Jac Lahav was born in Jerusalem (Israel), raised in the United States and currently lives in Lyme, CT. He graduated with an MFA from Brooklyn College in 2008 where he studied with Vito Acconci and Keith Meyerson. In 2020 Lahav helped found the group Public Art For Racial Justice Education in Connecticut where he heads up educational programming and is currently creating community action artworks. Lahav’s work has been exhibited at the Jewish Museum (NY), Richmond Art Museum (IN), Longview MFA (TX), Saginaw Art Museum (MI), Florence Griswold Museum (CT), Dorsky Museum (NY), and can be found in multiple public collections including the Jewish Museum Milwaukee, WI; Florence Griswold Museum, Lyme CT; Longview Museum of Fine Art, Longview TX, and Saginaw Art Museum, Saginaw MI.

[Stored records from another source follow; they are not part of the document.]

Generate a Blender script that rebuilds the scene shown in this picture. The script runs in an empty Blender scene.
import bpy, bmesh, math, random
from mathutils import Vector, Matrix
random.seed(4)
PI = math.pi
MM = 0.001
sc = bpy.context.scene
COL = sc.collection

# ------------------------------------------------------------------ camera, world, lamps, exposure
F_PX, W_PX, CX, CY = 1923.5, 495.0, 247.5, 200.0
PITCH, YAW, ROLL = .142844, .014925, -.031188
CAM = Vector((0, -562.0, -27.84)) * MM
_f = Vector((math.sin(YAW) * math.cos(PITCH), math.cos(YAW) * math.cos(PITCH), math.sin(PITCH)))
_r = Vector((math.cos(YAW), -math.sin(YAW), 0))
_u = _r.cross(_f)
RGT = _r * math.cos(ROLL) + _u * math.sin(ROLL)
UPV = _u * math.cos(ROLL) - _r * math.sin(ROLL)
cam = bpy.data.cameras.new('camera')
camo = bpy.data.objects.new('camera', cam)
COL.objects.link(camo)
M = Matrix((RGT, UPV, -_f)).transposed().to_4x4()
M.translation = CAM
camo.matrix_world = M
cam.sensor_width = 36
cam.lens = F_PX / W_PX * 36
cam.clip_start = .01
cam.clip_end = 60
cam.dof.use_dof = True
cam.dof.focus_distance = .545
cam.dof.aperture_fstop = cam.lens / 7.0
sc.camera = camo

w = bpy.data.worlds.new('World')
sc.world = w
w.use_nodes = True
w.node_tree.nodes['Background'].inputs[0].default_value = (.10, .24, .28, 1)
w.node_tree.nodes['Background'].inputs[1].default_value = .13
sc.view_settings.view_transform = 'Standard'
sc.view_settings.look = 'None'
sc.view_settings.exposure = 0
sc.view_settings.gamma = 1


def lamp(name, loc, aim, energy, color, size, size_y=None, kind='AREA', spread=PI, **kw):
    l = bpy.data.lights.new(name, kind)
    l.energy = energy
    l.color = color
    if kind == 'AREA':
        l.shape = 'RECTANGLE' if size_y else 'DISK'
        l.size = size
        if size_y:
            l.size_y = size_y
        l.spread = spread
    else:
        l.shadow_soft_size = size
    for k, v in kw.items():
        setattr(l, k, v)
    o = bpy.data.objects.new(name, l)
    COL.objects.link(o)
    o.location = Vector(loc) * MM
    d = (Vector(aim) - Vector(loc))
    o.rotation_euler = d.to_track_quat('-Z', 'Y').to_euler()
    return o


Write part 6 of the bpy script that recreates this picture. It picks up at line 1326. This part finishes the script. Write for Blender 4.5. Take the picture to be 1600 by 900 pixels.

Ysabel Pinyol Blasi is the Executive Director and Curator of Monira Foundation. Pinyol Blasi previously served as curatorial director at Mana Contemporary (Miami, Jersey City, and Chicago) and co-founder of Mana Residencies. Originally from Barcelona, she earned a Master of Architecture from Escuela Técnica Superior de Arquitectura de Barcelona in 2006. Blasi began collecting art more than twenty years ago and from 2007 to 2011 directed a gallery in Barcelona that represented international emerging artists. Her publications include The Bull and the Donkey (Barcelona, Spain: Galeria Ysabel Pinyol, 2008); Trivium, (Miami, FL: Mana Wynwood, 2016); and “Alt-Art Spaces and the Question of Identity Refusal,” Brooklyn Rail, 2017. Ysabel Pinyol Blasi continues to curate diverse and ground breaking exhibitions through the Monira Foundation as Chief Curator.